> **Given task**
Will you repeat only the lines beginning at the one that mentions "Recreate this scene" and ending at the one that mentions "return V((XL +", both of them included, exactly?
══ Source material
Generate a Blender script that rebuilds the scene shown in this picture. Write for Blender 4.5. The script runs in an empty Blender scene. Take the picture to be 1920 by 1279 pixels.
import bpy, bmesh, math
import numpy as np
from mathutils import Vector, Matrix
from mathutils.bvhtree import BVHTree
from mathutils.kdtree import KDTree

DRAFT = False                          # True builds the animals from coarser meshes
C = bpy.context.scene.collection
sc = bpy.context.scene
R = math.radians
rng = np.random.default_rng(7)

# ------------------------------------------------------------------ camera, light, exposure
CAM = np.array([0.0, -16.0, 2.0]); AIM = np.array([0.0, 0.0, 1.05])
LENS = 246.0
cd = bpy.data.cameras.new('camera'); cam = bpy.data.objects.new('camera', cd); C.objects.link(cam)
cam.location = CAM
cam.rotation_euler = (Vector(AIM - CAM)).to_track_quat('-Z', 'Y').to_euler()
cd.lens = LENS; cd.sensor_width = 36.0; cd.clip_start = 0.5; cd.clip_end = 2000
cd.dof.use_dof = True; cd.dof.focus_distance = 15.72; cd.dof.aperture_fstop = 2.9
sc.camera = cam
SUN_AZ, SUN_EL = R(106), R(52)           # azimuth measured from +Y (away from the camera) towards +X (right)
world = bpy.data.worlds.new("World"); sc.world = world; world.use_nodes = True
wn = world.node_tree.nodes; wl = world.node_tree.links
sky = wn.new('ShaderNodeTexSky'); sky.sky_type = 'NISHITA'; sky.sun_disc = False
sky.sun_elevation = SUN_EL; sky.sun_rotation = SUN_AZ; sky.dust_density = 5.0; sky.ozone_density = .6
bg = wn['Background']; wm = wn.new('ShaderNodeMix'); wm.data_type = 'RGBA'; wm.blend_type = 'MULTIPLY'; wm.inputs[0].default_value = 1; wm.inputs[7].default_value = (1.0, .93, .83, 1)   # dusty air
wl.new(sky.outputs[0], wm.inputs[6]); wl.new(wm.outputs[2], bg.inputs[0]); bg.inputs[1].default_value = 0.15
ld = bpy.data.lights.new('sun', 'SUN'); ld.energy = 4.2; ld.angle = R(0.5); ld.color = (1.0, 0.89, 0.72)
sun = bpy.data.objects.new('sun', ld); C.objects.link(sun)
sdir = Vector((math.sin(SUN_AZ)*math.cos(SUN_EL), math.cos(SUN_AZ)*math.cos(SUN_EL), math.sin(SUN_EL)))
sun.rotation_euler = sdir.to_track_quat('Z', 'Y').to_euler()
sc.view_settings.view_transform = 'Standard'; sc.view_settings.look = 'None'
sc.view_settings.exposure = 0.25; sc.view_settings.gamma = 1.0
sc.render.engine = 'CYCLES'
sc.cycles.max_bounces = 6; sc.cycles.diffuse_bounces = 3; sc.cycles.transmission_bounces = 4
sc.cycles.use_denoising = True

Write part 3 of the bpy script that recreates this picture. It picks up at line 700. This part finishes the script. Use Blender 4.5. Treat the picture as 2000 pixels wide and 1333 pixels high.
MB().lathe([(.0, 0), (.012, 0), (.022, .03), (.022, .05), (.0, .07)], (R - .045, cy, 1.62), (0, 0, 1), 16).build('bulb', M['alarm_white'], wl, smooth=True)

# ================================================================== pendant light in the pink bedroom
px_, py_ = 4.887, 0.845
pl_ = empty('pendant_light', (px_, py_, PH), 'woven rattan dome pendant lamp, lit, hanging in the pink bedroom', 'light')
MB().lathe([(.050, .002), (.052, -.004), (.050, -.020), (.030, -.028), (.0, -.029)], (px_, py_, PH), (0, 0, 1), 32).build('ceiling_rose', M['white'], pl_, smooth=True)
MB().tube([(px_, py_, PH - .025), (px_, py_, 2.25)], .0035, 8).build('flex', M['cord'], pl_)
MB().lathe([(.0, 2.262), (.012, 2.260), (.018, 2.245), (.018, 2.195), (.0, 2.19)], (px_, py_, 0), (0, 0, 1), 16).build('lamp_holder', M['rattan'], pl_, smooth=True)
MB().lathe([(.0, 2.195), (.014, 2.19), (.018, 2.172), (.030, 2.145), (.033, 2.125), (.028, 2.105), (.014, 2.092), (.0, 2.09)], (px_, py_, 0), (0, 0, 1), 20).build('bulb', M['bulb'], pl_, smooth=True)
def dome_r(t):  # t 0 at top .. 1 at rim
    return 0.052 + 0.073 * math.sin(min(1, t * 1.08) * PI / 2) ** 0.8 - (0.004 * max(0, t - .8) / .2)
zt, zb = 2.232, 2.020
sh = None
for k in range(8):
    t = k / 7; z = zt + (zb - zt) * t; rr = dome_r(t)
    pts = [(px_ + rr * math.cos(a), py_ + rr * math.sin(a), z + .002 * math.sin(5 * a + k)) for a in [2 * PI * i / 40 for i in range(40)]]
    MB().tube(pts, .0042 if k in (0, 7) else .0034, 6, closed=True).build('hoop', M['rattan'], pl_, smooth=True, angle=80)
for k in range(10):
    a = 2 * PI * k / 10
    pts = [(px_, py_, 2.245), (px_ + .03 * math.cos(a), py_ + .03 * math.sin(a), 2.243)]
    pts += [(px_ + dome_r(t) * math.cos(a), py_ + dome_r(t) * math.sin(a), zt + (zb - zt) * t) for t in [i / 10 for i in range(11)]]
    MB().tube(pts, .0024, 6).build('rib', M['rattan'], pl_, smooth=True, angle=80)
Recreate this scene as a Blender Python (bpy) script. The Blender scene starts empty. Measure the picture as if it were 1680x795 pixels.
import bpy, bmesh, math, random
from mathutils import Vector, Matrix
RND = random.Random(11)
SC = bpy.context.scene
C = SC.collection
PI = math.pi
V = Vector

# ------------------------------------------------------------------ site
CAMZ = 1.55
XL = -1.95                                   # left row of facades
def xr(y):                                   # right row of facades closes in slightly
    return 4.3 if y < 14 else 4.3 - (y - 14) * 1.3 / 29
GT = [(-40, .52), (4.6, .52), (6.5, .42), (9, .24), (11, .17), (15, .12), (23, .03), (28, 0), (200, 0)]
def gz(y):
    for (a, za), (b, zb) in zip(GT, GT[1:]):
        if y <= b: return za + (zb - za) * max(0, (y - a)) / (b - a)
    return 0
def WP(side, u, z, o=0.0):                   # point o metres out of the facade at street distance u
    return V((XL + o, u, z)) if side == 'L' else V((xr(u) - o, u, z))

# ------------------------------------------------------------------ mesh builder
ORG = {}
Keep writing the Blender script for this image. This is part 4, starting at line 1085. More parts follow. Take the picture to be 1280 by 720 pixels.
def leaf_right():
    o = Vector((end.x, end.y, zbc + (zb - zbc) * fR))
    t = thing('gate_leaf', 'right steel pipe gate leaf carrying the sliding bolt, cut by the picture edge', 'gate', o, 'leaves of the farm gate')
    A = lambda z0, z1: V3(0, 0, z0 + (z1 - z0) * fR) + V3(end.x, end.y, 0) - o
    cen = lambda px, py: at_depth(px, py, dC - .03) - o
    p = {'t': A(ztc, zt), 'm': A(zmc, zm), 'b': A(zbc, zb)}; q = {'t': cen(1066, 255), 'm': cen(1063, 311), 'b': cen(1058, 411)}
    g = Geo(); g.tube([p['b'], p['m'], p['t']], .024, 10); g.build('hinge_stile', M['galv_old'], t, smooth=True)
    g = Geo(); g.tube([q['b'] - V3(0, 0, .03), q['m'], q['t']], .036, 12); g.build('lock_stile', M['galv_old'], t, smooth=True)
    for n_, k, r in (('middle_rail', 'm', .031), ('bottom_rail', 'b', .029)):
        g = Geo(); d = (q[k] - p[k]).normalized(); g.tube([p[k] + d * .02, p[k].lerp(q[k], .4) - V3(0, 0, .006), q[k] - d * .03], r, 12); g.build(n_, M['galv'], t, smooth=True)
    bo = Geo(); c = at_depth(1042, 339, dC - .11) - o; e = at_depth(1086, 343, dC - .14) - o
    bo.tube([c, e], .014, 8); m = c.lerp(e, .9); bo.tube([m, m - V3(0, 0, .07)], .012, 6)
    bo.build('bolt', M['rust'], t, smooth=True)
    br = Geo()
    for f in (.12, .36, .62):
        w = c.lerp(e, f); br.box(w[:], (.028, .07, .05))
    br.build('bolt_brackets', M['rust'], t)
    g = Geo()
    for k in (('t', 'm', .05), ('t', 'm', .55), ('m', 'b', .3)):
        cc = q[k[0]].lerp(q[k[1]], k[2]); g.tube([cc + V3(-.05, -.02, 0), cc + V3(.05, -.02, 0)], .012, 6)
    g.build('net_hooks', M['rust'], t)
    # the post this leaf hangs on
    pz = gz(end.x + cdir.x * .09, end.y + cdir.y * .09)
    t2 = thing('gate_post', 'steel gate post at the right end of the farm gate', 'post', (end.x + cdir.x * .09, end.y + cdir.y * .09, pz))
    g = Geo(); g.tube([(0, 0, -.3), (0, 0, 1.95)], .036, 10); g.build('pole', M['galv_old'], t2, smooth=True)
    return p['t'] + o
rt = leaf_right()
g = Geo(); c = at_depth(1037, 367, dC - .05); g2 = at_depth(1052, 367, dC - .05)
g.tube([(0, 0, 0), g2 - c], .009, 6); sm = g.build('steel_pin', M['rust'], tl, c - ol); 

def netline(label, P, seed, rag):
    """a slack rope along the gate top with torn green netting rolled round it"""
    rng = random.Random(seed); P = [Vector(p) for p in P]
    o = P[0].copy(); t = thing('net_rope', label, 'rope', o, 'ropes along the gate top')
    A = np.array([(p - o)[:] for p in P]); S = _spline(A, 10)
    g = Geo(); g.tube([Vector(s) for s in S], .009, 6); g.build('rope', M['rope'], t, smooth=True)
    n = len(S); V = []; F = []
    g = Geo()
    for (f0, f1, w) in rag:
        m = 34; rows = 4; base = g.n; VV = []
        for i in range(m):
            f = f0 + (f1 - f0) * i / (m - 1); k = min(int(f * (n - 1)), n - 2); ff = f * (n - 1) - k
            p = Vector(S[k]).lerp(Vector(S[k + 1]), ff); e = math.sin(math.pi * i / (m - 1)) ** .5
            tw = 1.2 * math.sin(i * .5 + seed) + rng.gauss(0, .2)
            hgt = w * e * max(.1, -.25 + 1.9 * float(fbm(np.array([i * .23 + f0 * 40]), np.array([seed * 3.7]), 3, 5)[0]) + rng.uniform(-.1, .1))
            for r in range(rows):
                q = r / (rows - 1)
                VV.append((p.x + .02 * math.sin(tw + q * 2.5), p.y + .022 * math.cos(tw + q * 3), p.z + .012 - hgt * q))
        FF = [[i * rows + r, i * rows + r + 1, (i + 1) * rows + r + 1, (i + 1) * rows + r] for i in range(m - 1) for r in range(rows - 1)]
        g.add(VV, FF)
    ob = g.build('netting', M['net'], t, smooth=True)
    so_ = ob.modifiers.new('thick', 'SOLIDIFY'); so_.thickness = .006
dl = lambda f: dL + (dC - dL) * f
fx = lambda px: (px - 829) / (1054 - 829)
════
> **Result of the task**
Recreate this scene as a Blender Python (bpy) script. The Blender scene starts empty. Measure the picture as if it were 1680x795 pixels.
import bpy, bmesh, math, random
from mathutils import Vector, Matrix
RND = random.Random(11)
SC = bpy.context.scene
C = SC.collection
PI = math.pi
V = Vector

# ------------------------------------------------------------------ site
CAMZ = 1.55
XL = -1.95                                   # left row of facades
def xr(y):                                   # right row of facades closes in slightly
    return 4.3 if y < 14 else 4.3 - (y - 14) * 1.3 / 29
GT = [(-40, .52), (4.6, .52), (6.5, .42), (9, .24), (11, .17), (15, .12), (23, .03), (28, 0), (200, 0)]
def gz(y):
    for (a, za), (b, zb) in zip(GT, GT[1:]):
        if y <= b: return za + (zb - za) * max(0, (y - a)) / (b - a)
    return 0
def WP(side, u, z, o=0.0):                   # point o metres out of the facade at street distance u
    return V((XL + o, u, z)) if side == 'L' else V((xr(u) - o, u, z))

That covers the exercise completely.